# GIVEN ENTRIES

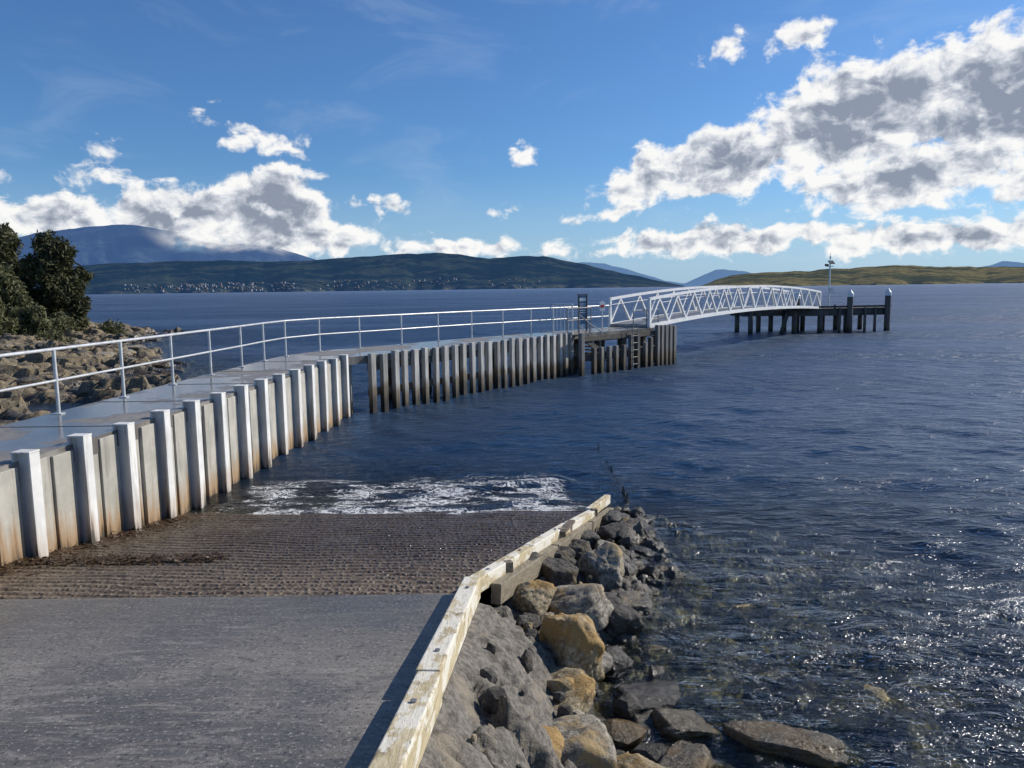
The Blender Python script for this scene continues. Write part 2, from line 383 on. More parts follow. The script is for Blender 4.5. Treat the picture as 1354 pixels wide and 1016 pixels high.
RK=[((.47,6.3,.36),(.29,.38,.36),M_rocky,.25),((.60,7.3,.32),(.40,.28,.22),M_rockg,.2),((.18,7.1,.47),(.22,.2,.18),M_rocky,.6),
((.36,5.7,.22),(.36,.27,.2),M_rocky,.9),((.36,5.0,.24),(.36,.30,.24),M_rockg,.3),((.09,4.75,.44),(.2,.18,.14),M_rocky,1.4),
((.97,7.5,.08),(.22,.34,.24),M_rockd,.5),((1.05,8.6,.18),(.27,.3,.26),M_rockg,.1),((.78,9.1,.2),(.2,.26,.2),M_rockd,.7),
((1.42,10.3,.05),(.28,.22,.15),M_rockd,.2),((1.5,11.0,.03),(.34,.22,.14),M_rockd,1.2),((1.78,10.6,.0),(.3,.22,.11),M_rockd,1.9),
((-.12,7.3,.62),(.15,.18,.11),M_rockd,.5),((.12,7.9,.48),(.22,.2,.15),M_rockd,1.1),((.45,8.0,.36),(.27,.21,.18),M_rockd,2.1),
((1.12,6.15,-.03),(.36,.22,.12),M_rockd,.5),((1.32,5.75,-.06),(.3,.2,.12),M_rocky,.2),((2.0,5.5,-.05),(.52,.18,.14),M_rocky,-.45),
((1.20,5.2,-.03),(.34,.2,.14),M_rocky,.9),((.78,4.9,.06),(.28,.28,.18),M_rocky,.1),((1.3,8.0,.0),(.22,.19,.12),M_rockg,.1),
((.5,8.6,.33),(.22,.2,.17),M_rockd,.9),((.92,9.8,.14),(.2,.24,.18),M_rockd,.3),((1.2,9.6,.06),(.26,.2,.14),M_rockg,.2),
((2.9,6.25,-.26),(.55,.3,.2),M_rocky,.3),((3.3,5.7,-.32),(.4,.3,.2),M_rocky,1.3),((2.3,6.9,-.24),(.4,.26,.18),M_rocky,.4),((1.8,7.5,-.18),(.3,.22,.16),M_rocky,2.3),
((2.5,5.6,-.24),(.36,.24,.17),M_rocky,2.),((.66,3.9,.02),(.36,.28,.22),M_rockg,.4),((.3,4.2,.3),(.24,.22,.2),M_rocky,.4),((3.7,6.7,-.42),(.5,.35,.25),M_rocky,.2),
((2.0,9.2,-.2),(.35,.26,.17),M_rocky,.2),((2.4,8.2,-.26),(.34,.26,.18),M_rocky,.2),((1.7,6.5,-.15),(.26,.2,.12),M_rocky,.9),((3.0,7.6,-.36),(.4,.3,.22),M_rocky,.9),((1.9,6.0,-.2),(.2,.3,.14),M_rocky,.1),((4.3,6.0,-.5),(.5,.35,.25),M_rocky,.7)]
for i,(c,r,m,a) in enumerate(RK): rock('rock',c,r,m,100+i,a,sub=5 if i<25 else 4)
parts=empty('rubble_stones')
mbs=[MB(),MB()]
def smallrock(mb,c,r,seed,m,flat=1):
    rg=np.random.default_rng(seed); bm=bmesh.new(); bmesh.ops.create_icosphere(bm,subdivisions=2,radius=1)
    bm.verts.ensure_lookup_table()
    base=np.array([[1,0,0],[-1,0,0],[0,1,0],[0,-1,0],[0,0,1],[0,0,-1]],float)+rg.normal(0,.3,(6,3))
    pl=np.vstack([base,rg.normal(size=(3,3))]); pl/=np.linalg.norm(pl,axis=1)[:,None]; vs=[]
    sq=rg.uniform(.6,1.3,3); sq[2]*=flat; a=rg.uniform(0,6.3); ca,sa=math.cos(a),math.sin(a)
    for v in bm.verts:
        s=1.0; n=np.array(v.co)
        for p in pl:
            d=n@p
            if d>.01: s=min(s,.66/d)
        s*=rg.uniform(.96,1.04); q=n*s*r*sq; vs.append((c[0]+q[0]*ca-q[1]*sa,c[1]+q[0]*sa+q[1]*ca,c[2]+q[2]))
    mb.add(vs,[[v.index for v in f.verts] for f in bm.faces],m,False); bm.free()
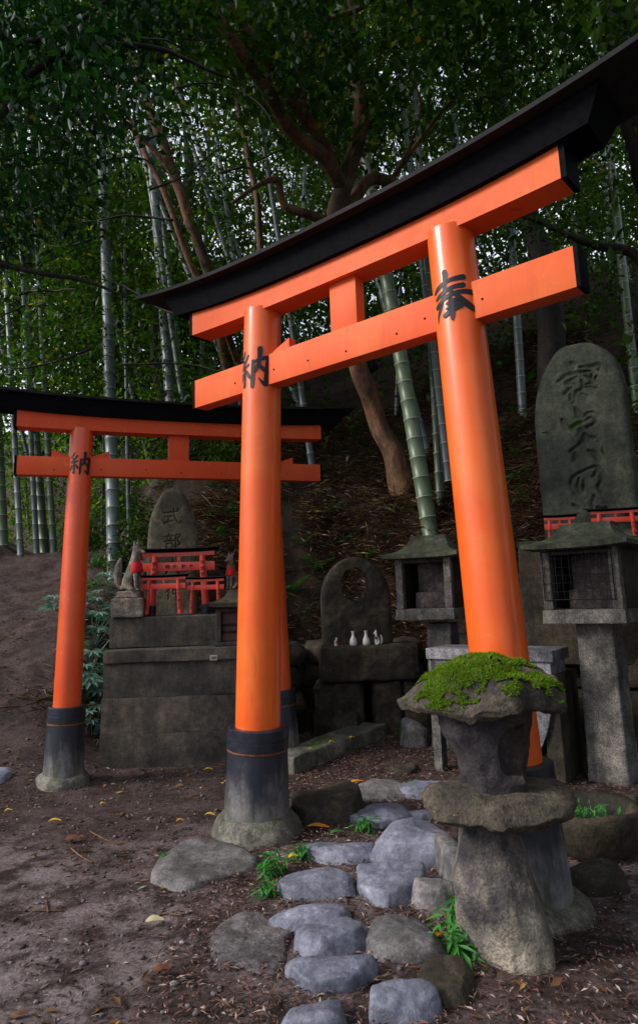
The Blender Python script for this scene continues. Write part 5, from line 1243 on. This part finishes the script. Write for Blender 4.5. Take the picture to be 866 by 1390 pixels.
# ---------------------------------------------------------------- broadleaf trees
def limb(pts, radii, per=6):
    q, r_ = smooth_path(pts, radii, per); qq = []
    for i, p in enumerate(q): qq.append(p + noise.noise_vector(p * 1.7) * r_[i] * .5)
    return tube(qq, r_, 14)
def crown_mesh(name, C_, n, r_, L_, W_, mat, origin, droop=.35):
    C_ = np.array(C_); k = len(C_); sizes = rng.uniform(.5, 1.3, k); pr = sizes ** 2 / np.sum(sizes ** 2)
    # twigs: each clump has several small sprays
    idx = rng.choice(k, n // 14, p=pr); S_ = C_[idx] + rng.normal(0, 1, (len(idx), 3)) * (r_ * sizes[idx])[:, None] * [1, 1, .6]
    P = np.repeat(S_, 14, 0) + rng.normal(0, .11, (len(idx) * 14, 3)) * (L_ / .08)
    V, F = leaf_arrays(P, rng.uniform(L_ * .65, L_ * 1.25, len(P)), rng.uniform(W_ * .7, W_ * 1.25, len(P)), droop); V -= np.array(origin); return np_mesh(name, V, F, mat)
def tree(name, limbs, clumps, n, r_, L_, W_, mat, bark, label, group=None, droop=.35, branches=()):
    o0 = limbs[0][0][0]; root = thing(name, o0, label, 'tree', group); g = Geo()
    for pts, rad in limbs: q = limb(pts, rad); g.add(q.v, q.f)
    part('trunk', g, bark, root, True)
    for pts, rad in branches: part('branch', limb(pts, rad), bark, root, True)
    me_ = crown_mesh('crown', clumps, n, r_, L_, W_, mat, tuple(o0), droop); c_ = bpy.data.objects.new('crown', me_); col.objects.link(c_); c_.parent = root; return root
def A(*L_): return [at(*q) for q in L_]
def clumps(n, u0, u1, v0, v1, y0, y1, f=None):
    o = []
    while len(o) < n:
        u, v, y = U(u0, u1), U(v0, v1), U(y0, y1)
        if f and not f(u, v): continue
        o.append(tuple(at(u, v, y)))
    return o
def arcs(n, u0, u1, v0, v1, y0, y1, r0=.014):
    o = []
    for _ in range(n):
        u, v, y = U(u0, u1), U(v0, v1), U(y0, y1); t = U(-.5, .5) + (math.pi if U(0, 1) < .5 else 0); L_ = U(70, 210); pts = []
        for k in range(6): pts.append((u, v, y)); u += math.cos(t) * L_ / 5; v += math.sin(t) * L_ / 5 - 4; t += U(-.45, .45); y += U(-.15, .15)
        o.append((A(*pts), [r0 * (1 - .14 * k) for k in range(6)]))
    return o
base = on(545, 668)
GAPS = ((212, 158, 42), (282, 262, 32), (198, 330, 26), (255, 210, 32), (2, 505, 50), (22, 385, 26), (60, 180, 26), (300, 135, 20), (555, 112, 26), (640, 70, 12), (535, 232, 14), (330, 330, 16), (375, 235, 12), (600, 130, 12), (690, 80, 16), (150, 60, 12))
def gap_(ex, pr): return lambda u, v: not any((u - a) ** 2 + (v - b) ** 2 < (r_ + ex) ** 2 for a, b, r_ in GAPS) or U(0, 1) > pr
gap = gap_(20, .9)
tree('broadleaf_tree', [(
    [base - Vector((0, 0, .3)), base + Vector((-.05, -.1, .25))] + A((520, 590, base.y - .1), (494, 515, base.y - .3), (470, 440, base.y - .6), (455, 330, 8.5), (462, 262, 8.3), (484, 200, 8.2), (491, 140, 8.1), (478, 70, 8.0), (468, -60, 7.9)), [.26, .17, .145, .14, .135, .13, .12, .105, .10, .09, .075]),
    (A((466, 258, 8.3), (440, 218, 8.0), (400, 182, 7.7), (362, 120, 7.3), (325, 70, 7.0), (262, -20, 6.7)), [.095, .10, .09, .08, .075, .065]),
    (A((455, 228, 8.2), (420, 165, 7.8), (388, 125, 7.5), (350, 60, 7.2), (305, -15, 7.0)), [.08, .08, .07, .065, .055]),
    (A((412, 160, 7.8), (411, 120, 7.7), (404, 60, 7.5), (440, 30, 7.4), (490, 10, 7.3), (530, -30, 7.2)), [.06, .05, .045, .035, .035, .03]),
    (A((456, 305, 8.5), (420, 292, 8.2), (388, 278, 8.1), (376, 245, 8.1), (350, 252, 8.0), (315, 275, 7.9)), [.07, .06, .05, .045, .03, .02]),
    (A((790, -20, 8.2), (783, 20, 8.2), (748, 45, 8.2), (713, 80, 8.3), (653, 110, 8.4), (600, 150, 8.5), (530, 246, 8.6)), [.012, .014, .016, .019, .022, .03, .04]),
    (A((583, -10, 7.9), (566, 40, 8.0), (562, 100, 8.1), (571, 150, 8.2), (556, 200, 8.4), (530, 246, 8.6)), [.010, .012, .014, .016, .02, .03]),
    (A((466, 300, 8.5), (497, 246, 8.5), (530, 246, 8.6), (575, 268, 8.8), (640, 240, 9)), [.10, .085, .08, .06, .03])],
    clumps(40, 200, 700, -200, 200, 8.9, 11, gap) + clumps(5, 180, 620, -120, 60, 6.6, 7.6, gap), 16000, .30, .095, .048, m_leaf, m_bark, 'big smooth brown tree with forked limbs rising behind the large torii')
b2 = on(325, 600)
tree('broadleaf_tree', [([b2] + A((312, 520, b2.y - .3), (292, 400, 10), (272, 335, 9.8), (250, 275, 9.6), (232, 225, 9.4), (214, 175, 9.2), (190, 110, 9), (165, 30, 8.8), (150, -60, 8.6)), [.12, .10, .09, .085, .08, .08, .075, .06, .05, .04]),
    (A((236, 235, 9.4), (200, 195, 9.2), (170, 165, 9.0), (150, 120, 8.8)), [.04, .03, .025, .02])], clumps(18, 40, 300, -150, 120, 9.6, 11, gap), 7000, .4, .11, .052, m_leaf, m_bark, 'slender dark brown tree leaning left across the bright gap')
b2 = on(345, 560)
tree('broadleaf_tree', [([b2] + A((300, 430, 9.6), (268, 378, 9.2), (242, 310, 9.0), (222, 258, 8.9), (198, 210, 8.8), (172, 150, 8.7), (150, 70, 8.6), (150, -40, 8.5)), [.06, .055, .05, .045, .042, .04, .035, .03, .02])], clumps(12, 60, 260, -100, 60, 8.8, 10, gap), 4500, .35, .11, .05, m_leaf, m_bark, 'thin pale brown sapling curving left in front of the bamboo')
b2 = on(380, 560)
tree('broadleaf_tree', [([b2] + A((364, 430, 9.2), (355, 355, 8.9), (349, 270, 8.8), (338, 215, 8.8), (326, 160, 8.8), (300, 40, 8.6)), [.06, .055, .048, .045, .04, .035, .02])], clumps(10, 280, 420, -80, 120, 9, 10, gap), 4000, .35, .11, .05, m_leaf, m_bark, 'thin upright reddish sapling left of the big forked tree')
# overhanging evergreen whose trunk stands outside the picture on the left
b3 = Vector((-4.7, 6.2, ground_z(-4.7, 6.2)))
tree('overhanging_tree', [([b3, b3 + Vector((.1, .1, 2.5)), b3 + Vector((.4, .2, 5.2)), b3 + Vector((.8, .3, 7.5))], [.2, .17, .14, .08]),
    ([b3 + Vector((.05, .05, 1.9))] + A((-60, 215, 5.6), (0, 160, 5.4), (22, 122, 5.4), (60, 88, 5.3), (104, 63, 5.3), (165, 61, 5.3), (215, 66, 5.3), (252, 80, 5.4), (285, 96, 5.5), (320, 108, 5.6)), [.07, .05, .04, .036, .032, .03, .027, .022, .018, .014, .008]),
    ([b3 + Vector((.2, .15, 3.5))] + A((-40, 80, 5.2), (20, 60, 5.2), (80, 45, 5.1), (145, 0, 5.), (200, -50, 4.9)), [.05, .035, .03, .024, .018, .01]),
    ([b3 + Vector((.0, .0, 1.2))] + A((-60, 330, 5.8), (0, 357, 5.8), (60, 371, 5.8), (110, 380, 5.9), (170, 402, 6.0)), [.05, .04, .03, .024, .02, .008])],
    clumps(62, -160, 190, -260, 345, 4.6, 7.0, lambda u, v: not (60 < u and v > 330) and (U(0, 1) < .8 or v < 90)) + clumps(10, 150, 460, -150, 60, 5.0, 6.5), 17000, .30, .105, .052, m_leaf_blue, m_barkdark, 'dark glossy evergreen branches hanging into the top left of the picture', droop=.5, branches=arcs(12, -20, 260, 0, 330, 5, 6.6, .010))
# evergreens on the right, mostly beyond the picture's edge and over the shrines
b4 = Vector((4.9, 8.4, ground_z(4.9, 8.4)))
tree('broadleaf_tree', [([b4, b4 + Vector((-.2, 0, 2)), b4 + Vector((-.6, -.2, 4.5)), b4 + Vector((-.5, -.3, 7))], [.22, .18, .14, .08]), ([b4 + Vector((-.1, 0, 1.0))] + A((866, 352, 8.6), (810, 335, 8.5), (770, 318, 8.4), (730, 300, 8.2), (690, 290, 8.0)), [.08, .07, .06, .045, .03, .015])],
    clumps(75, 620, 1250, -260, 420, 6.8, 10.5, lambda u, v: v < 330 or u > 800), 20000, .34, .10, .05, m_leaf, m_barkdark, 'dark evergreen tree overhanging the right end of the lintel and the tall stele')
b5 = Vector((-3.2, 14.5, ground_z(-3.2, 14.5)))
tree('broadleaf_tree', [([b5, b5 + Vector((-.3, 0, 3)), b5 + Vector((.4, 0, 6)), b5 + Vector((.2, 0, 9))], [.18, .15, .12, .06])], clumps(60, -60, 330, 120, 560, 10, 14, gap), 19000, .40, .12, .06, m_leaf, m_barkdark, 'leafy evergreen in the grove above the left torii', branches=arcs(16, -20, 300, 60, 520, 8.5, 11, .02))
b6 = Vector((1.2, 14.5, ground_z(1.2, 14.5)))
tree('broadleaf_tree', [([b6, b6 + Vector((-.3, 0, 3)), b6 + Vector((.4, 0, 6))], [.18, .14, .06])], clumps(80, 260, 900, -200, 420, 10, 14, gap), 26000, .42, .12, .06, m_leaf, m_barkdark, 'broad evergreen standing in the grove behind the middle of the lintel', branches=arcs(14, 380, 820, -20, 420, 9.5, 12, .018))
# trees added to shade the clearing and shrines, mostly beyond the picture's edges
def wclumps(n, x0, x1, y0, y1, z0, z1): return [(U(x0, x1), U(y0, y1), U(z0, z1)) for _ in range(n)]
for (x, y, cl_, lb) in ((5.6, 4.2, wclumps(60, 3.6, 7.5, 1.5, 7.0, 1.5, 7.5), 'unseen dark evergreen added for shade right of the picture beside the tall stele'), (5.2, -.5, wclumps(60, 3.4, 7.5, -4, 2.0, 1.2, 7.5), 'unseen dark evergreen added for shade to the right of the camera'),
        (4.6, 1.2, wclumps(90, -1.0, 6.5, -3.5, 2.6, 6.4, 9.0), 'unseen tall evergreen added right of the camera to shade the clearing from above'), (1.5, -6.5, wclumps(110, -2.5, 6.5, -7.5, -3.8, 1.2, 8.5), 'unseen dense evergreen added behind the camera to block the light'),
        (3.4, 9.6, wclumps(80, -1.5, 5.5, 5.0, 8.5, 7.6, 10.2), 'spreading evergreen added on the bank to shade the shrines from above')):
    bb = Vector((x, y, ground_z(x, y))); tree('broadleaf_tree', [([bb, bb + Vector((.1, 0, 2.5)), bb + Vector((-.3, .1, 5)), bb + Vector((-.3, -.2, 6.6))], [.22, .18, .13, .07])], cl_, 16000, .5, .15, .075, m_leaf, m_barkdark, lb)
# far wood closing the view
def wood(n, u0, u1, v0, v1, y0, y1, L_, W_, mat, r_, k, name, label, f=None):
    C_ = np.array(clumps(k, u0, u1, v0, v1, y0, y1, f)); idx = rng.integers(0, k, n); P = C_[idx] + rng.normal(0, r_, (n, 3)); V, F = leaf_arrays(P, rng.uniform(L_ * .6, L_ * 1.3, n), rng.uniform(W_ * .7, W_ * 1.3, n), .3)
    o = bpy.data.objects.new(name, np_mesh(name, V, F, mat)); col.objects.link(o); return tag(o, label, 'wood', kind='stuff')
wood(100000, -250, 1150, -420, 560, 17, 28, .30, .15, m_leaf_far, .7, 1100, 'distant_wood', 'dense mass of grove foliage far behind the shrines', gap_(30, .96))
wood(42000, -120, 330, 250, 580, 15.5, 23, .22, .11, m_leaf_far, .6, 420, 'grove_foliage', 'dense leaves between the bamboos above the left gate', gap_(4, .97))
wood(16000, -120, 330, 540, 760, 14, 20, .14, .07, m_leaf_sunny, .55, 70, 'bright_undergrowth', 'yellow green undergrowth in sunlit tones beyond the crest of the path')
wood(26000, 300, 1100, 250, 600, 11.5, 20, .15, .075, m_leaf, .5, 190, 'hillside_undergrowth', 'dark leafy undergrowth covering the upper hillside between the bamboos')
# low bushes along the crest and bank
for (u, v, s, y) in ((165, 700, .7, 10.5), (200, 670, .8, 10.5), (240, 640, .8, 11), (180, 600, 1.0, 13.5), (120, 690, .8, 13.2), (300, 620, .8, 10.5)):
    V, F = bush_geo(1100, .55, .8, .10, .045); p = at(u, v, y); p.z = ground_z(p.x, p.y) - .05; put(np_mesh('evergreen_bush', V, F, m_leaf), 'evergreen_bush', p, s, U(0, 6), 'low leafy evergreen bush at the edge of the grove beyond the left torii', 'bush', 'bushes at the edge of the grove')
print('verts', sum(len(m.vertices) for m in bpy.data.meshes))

# WHAT THE EXERCISE ASKS
Report how many lines in the data include the word "this", and give nothing but the count.

# EXERCISE RESULT
2